- Exercise prompt -
Output exactly the span of lines that begins at the line containing "Continue the Blender" and ends at the line containing "return r, pts", both lines included.

- Given records -
--- START ---

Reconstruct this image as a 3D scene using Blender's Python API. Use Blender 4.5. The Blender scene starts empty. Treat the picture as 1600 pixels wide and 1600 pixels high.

--- END ---
--- START ---

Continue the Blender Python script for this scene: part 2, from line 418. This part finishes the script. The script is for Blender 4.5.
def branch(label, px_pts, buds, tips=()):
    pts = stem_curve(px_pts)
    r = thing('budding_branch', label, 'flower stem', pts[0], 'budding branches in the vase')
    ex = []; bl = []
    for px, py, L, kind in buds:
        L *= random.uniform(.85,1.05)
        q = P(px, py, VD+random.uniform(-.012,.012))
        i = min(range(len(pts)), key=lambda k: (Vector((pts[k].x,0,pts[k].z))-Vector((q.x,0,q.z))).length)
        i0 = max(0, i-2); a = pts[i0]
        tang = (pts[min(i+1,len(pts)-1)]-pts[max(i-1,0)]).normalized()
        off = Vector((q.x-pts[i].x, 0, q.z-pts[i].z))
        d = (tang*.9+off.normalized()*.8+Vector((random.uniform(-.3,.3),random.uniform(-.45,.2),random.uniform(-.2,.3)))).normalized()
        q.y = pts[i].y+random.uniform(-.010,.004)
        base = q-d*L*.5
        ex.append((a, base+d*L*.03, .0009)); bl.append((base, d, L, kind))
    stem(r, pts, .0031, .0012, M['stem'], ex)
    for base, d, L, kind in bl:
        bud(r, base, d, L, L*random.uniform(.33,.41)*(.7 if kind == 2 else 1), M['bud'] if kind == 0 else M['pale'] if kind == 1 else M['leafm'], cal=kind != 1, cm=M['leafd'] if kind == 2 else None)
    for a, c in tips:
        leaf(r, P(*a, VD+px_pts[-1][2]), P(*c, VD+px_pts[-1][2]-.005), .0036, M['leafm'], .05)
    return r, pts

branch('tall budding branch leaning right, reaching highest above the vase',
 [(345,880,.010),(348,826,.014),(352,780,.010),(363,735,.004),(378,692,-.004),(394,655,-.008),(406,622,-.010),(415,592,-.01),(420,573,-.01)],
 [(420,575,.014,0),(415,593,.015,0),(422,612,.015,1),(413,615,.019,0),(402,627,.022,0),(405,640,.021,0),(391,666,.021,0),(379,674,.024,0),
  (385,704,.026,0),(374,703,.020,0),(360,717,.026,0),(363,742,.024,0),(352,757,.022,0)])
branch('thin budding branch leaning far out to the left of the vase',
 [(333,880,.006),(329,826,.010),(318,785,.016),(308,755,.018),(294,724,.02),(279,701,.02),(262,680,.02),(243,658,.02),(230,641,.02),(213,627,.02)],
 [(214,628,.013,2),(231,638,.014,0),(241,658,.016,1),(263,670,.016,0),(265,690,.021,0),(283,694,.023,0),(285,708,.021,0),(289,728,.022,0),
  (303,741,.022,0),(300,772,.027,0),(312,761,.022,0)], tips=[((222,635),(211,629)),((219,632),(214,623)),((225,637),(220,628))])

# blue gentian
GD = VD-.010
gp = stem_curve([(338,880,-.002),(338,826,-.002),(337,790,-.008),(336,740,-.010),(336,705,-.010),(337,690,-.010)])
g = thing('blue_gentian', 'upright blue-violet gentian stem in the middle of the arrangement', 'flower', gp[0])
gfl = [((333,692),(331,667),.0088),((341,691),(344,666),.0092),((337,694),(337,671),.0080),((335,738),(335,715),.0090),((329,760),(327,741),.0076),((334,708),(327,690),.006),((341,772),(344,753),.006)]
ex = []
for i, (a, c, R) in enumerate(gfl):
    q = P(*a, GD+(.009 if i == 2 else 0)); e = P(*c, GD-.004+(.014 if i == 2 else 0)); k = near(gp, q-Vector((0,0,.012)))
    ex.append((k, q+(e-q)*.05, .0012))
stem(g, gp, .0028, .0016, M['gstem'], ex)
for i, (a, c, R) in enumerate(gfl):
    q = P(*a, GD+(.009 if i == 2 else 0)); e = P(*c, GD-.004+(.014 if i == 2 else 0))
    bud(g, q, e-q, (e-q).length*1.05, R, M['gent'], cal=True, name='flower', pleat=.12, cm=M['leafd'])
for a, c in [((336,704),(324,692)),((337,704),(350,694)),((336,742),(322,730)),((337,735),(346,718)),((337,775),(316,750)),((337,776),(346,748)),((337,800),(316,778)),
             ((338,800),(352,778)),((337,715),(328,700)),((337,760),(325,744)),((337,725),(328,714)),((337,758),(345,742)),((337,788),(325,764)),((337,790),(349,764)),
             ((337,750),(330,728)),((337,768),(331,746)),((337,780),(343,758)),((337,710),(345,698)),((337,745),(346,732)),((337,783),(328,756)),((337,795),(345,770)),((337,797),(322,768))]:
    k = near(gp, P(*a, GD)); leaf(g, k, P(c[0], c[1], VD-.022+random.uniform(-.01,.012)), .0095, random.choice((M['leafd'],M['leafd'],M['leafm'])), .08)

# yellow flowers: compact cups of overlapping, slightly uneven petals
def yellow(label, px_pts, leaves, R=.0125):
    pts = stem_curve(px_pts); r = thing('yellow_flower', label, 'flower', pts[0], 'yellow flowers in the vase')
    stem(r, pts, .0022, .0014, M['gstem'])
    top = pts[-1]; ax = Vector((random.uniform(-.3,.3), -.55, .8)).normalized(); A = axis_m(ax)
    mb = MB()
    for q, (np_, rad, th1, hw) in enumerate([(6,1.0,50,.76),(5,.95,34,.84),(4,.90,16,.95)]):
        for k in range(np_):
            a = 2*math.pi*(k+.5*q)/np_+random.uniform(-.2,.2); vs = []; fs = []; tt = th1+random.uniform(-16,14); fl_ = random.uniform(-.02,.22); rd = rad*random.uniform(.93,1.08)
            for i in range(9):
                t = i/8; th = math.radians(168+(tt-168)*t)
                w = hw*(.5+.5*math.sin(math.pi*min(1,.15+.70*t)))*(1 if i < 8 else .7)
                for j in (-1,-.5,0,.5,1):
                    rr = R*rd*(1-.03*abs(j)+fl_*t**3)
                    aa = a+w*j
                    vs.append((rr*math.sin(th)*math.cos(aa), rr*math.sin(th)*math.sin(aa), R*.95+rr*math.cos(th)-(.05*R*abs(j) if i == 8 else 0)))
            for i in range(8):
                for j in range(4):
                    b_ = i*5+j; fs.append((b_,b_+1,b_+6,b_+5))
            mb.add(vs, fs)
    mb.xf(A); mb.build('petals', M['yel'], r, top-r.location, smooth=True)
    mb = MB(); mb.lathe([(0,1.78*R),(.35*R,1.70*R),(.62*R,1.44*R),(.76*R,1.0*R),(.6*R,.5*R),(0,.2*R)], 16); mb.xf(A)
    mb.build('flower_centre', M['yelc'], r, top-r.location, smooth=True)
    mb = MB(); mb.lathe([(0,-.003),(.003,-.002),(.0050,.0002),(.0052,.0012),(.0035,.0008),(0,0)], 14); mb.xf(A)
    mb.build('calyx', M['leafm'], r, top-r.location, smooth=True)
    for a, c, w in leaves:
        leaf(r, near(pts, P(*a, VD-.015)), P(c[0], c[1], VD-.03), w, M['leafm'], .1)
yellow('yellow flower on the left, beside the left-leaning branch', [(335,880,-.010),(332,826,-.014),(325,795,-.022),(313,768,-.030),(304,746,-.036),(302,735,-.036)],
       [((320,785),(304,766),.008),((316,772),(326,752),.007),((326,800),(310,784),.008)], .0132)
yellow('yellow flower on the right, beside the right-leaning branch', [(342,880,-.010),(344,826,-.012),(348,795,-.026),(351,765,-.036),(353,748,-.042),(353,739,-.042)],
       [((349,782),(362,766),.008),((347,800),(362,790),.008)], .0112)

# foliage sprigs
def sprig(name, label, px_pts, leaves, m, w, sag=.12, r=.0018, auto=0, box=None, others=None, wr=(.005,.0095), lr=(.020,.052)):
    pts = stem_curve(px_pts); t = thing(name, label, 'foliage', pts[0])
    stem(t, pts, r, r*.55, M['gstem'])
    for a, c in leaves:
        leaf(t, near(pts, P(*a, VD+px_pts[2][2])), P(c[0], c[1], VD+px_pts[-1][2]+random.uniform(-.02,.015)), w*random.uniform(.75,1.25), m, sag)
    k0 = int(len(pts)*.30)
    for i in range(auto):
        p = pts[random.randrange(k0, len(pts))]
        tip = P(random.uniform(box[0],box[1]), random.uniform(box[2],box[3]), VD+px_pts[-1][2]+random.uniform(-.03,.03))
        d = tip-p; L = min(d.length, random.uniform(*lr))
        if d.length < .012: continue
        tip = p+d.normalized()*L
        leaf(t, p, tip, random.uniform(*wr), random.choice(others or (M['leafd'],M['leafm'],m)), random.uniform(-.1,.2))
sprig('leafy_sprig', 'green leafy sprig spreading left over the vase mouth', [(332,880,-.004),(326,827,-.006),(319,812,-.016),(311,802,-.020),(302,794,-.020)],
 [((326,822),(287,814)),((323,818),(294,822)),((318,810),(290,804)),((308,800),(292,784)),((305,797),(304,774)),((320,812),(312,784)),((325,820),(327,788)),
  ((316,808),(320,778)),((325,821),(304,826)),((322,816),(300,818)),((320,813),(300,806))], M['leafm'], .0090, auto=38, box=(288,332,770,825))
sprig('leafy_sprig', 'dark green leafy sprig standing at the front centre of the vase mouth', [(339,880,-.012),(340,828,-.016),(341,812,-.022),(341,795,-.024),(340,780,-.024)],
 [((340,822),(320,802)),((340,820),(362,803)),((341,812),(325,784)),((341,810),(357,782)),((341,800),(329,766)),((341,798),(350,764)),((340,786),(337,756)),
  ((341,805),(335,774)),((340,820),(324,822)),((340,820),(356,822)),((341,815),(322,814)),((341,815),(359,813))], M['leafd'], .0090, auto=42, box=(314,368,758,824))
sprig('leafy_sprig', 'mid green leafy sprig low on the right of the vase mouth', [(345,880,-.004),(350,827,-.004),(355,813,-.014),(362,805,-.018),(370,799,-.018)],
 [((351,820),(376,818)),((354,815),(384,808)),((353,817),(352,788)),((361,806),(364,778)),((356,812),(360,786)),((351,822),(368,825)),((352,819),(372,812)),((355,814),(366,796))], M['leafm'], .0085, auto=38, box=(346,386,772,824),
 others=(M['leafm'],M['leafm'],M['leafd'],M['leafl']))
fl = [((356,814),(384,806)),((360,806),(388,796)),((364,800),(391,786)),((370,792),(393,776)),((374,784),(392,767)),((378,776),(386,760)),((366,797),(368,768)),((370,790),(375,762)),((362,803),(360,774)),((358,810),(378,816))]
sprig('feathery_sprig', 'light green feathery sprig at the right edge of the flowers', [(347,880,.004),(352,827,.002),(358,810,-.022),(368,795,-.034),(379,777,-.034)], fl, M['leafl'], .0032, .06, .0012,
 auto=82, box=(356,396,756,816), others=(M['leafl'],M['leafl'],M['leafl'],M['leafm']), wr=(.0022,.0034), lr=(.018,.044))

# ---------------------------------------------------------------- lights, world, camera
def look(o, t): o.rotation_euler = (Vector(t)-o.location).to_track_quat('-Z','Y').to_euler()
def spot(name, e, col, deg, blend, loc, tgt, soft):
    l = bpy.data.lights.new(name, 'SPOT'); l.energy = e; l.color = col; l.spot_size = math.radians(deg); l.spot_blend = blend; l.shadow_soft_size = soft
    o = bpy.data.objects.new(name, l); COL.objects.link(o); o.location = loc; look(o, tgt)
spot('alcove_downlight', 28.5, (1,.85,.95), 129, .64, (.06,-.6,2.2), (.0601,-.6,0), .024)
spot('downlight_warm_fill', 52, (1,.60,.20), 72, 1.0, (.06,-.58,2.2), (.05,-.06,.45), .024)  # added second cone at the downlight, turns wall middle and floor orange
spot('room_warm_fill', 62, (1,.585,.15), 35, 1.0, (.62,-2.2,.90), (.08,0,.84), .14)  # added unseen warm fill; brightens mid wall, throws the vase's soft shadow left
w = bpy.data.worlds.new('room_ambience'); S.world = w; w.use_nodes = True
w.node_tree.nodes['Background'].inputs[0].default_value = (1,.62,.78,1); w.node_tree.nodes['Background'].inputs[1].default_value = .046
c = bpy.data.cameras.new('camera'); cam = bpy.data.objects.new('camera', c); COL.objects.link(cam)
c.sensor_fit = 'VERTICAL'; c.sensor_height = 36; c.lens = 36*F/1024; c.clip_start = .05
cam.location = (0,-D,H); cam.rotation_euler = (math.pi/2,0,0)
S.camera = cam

--- END ---

- Written solution -
Continue the Blender Python script for this scene: part 2, from line 418. This part finishes the script. The script is for Blender 4.5.
def branch(label, px_pts, buds, tips=()):
    pts = stem_curve(px_pts)
    r = thing('budding_branch', label, 'flower stem', pts[0], 'budding branches in the vase')
    ex = []; bl = []
    for px, py, L, kind in buds:
        L *= random.uniform(.85,1.05)
        q = P(px, py, VD+random.uniform(-.012,.012))
        i = min(range(len(pts)), key=lambda k: (Vector((pts[k].x,0,pts[k].z))-Vector((q.x,0,q.z))).length)
        i0 = max(0, i-2); a = pts[i0]
        tang = (pts[min(i+1,len(pts)-1)]-pts[max(i-1,0)]).normalized()
        off = Vector((q.x-pts[i].x, 0, q.z-pts[i].z))
        d = (tang*.9+off.normalized()*.8+Vector((random.uniform(-.3,.3),random.uniform(-.45,.2),random.uniform(-.2,.3)))).normalized()
        q.y = pts[i].y+random.uniform(-.010,.004)
        base = q-d*L*.5
        ex.append((a, base+d*L*.03, .0009)); bl.append((base, d, L, kind))
    stem(r, pts, .0031, .0012, M['stem'], ex)
    for base, d, L, kind in bl:
        bud(r, base, d, L, L*random.uniform(.33,.41)*(.7 if kind == 2 else 1), M['bud'] if kind == 0 else M['pale'] if kind == 1 else M['leafm'], cal=kind != 1, cm=M['leafd'] if kind == 2 else None)
    for a, c in tips:
        leaf(r, P(*a, VD+px_pts[-1][2]), P(*c, VD+px_pts[-1][2]-.005), .0036, M['leafm'], .05)
    return r, pts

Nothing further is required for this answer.